The protesters, who erected tents in the mosque’s grounds,  said earlier they were going to remain at the site until their  demands were met.
Before the attack, electricity was cut off in the area and  telephone services were severed.
Cries of “Allahu Akbar (God is the greatest)” erupted across  neighbourhoods in Deraa when the shooting began.
On Tuesday, Vice President Farouq al-Shara said President  Bashar al-Assad was committed to “continue the path of reform  and modernisation in Syria”, Lebanon’s al-Manar television  reported.
A main demand of the protesters is an end to what they term  repression by the secret police, headed in Deraa province by a  cousin of Assad, who faces the biggest challenge to his rule  since succeeding his father Hafez al-Assad in 2000.

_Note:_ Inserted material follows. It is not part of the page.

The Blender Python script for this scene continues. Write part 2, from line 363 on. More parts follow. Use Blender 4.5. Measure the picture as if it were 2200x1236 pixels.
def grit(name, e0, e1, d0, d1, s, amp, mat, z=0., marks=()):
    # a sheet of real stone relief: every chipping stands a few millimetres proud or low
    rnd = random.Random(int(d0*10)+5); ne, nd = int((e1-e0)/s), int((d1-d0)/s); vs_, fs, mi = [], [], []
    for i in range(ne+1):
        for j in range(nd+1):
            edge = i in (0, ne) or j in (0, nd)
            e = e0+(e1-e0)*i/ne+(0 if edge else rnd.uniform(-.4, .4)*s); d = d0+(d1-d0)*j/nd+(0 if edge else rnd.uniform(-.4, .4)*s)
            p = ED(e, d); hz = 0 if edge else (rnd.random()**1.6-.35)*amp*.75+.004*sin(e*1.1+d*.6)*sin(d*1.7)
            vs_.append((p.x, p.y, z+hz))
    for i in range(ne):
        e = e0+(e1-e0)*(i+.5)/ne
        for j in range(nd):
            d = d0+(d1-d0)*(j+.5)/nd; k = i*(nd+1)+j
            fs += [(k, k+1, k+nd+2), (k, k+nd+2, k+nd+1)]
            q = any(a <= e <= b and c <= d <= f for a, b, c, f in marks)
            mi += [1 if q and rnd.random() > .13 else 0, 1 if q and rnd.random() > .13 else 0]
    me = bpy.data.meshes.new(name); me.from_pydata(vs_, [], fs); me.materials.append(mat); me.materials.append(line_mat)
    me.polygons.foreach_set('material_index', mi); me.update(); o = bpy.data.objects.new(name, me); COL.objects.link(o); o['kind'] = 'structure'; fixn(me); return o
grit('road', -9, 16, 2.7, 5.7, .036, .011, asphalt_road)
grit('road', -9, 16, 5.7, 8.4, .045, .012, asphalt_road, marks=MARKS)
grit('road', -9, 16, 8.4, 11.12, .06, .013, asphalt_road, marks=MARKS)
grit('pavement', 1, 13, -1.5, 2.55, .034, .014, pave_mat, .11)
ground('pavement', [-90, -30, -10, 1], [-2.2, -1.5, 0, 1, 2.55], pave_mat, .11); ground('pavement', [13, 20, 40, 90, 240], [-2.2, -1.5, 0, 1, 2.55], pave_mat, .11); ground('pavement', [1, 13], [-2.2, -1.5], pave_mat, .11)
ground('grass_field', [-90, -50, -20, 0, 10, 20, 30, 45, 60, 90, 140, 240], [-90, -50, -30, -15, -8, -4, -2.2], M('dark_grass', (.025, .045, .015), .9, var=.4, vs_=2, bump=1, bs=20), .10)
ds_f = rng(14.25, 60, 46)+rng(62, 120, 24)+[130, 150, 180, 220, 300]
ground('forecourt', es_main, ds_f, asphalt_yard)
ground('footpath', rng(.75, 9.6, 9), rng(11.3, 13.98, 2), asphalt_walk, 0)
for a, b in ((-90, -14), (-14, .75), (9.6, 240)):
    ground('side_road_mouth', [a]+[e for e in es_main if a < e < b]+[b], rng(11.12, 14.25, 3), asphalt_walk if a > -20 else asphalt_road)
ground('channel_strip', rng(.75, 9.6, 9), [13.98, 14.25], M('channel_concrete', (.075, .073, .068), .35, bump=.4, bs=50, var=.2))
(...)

Authorities arrested a leading campaigner who had supported  the protesters, the Syrian Observatory for Human Rights said. It  said Loay Hussein, a political prisoner from 1984 to 1991, was  taken from his home near Damascus.
Syria has been under emergency law since the Baath Party  took power in a 1963, banning any opposition and ushering in  decades of economic retreat characterised by nationalisation.
Assad, who lifted some bans on private enterprise after he  took power, has ignored increasing demands to end emergency law,  curb Syria’s pervasive security apparatus, develop rule of law,  free thousands of political prisoners, allow freedom of  expression, and reveal the fate of tens of thousands of  dissenters who disappeared in the 1980s.